DOJ Objected to FBI Disclosure of New Steps in Clinton Probe, Sources Say
DOJ officials made concerns "abundantly clear," source says.
-- Attorney General Loretta Lynch and other senior Justice Department officials made it "abundantly clear" to FBI Director James Comey that his plan to disclose new steps in the investigation surrounding Hillary Clinton's private email server would violate long-standing tradition, sources familiar with the matter told ABC News.
In conversations with FBI counterparts hours before Comey disclosed that the FBI was hoping to review newly-discovered emails possibly "pertinent" to the Clinton probe, Justice Department officials emphasized that the department has long steered clear of taking such investigative actions close to an election if those actions could potentially influence the outcome of an election, sources said.
Justice Department officials were also concerned about the planned disclosure because the FBI had yet to review the newly discovered emails.
"We don't know what this is yet," one source said, noting that authorities are still seeking a judge's approval to start taking a closer look at the emails.
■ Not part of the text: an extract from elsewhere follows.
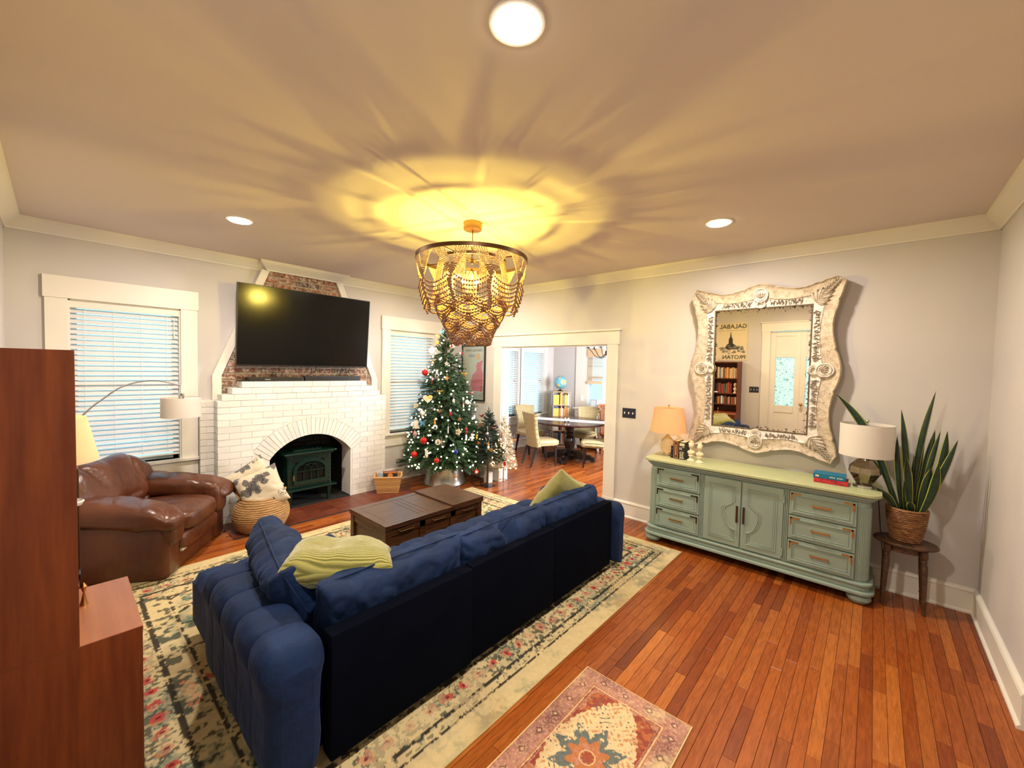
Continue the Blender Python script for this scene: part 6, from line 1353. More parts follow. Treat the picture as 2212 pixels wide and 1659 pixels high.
# ---- the two small trees
T2 = Vector((4.52, 4.86, 0))
t2 = thing('small_tree', 'small dark unlit tree on a brown pole with a square metal foot', 'Christmas tree', (T2.x, T2.y, 0))
pine = pieces_mat('dusty_pine_needles', [(0.018, 0.045, 0.030), (0.030, 0.065, 0.045), (0.010, 0.028, 0.018)], 0.7, bump=0)
def trad2(z): return 0.27*max(0.02, (1.17-z)/0.80)**0.8 if 0.37 < z < 1.2 else -1
sp_ = []; r_ = random.Random(21)
for i in range(900):
    t_ = 1-math.sqrt(r_.random()); z = 0.38+0.74*t_; a = r_.uniform(0, 2*PI); R = trad2(z); r0 = max(0.0, abs(R)-0.07)*r_.choice([1, 1, 0.5]); sp_.append((T2+Vector((r0*math.cos(a), r0*math.sin(a), z)), (math.cos(a), math.sin(a), 0.15+0.7*t_), 0.8))
sp_.append((T2+Vector((0, 0, 1.06)), (0, 0.05, 1), 1.1)); foliage('foliage', t2, sp_, 0.11, 0.026, 0.0026, 16, 4, [pine], fwd=1.2, seed=3)
MB().tube([T2+Vector((0, 0, 0.01)), T2+Vector((0, 0, 1.0))], [0.016, 0.006], 8).build('pole', bark, t2, smooth=True); MB().bbox(T2.x-0.09, T2.y-0.09, 0.001, T2.x+0.09, T2.y+0.09, 0.009, 0.002).build('foot_plate', M['black'], t2)
for a in [(1053, 941, 'figure', 0.045, WH, 'white and black cat ornament on the small dark tree', BK), (1055, 965, 'figure', 0.045, ORM, 'orange fox ornament with a white chest on the small dark tree', WH), (1040, 898, 'bird', 0.045, MR, 'maroon bird ornament high on the small dark tree'), (1038, 918, 'disc', 0.032, BR, 'brown disc ornament at the side of the small dark tree'), (1061, 972, 'disc', 0.024, GD, 'tiny gold disc ornament next to the orange fox'), (1068, 924, 'bow', 0.03, PKM, 'pink bow ornament on the doorway side of the small dark tree')]: ornament(*a, c=T2, radf=trad2, group='ornaments on the small dark tree', k=1.1)
T3 = Vector((4.70, 4.71, 0))
t3 = thing('small_tree', 'small white frosted tree glowing with warm lights in front of the doorway casing', 'Christmas tree', (T3.x, T3.y, 0))
frostn = pieces_mat('frosted_needles', [(0.55, 0.47, 0.34), (0.65, 0.58, 0.45), (0.40, 0.31, 0.2)], 0.7, bump=0)
def trad3(z): return 0.195*max(0.02, (1.13-z)/0.85)**0.85 if 0.24 < z < 1.16 else -1
sp_ = []
for i in range(620):
    t_ = 1-math.sqrt(r_.random()); z = 0.27+0.80*t_; a = r_.uniform(0, 2*PI); R = trad3(z); r0 = max(0.0, abs(R)-0.05)*r_.choice([1, 1, 0.5]); sp_.append((T3+Vector((r0*math.cos(a), r0*math.sin(a), z)), (math.cos(a), math.sin(a), 0.2+0.6*t_), 0.8))
sp_.append((T3+Vector((0, 0, 1.02)), (0, 0.02, 1), 1.0)); foliage('foliage', t3, sp_, 0.085, 0.020, 0.0026, 12, 4, [frostn], seed=4)
M['fairy2'] = mat('warm_glow_bulb', (1, 1, 1), 0.5, emit=(1.0, 0.70, 0.32), estr=20); me_b2 = pydata('fairy_bulb', *(lambda m: (m.v, m.f))(MB().ball((0, 0, 0), 0.008, 8, 6)), M['fairy2'], True)
for i in range(60):
    t_ = 1-math.sqrt(r_.random()); z = 0.27+0.84*t_; a = r_.uniform(0, 2*PI); o = link('fairy_bulb', me_b2, t3); o.location = (trad3(z)*0.98*math.cos(a), trad3(z)*0.98*math.sin(a), z)
MB().tube([T3+Vector((0, 0, 0.05)), T3+Vector((0, 0, 0.95))], [0.010, 0.004], 8).build('pole', M['chrome'], t3, smooth=True)
m_ = MB()
for k in range(3): a = k*2*PI/3+0.7; m_.tube([T3+Vector((0, 0, 0.10)), T3+Vector((0.06*math.cos(a), 0.06*math.sin(a), 0.095)), T3+Vector((0.095*math.cos(a), 0.095*math.sin(a), 0.07)), T3+Vector((0.10*math.cos(a), 0.10*math.sin(a), 0.005))], 0.005, 6)
m_.build('tripod_foot', M['chrome'], t3, smooth=True)
for a in [(1090, 1003, 'oval', 0.042, RD, 'bright red drop ornament low on the glowing white tree'), (1104, 945, 'disc', 0.030, GY, 'grey disc ornament on the glowing white tree'), (1111, 950, 'bow', 0.034, ORM, 'copper ribbon ornament at the dining side of the glowing tree'), (1084, 941, 'figure', 0.040, BR, 'brown bear ornament on the glowing white tree'), (1082, 962, 'figure', 0.036, CR, 'cream angel ornament on the glowing white tree'), (1108, 996, 'bow', 0.034, PKM, 'pink ribbon ornament low on the glowing tree')]: ornament(*a, c=T3, radf=trad3, group='ornaments on the glowing white tree', k=1.1)
tag(MB().bbox(4.60, 4.93, 0.001, 4.70, 5.02, 0.16, 0.004).build('gift_bag', WH), 'small white gift bag on the floor behind the glowing tree', 'bag')
cb = MB(); pts = [(4.45, 5.12, 0.006), (4.40, 4.98, 0.006), (4.46, 4.93, 0.006), (4.55, 5.05, 0.006), (4.66, 5.1, 0.006), (4.63, 5.28, 0.03), (4.76, 5.30, 0.04), (4.60, 5.16, 0.006), (4.5, 5.2, 0.01), (4.42, 5.07, 0.006)]
sm_ = []
for i in range(len(pts)-1):
    for q in range(6):
        t_ = q/6; a, b = Vector(pts[i]), Vector(pts[i+1]); pa, pb = Vector(pts[max(0, i-1)]), Vector(pts[min(len(pts)-1, i+2)]); sm_.append(0.5*((2*a)+(b-pa)*t_+(2*pa-5*a+4*b-pb)*t_*t_+(3*a-pa-3*b+pb)*t_**3))
tag(cb.tube(sm_, 0.004, 6).build('extension_cord', M['black'], smooth=True), 'dark extension cord looping on the boards behind the trees', 'cord')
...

No one knows if "there is any 'there' there," the source added.
But Comey "decided to move forward anyway," another source said.
Comey told Congress of the decision in a letter Friday afternoon, later saying he felt compelled to do so because he had previously assured lawmakers and the public that the FBI investigation was "completed."
Investigators came across the emails while looking into a completely separate criminal matter -- former Rep. Anthony Weiner's alleged "sext" messages to an underage girl in North Carolina. Weiner, a Democrat from New York, is married to Huma Abedin, one of Clinton's most trusted aides, and investigators found what Comey described as "emails that appear to be pertinent" to the Clinton probe on at least one electronic device used by both Weiner and Abedin.
On Thursday, investigators briefed Comey on the newly discovered emails, and he agreed that the team working on the Clinton probe should try to review the emails "to determine whether they contain classified information, as well as to assess their importance to our investigation," Comey said in his letter Friday.
"[W]e don't know the significance of this newly discovered collection of emails," Comey wrote to FBI personnel in an internal message later in the day.
It's unclear how long the review process will take, according to Comey.
During a House hearing last month, Comey was asked if he would "re-open" the Clinton investigation if "relevant and substantial" information was uncovered.
If anyone had potentially "new and substantial information, we'd like to see it so we can make an evaluation," he responded.
In a conference call with reporters today, Clinton campaign manager John Podesta said Comey's letter to Congress "allowed partisans to distort and exaggerate in order to inflict national, political damage, and no one can separate what is true from what is not because Comey has not been forthcoming with the facts.”
"The more information that’s come up, the more overblown this all seems and the more concern it creates about director Comey’s actions," Podesta said.
On the campaign trail Friday, Donald Trump applauded what he described as the FBI's decision to "reopen" the Clinton investigation, which had found no charges in the matter were warranted.
"I have great respect for the fact that the FBI and the Department of Justice are now willing to have the courage to right the horrible mistake that they made," the Republican nominee said. "This was a grave miscarriage of justice that the American people fully understood."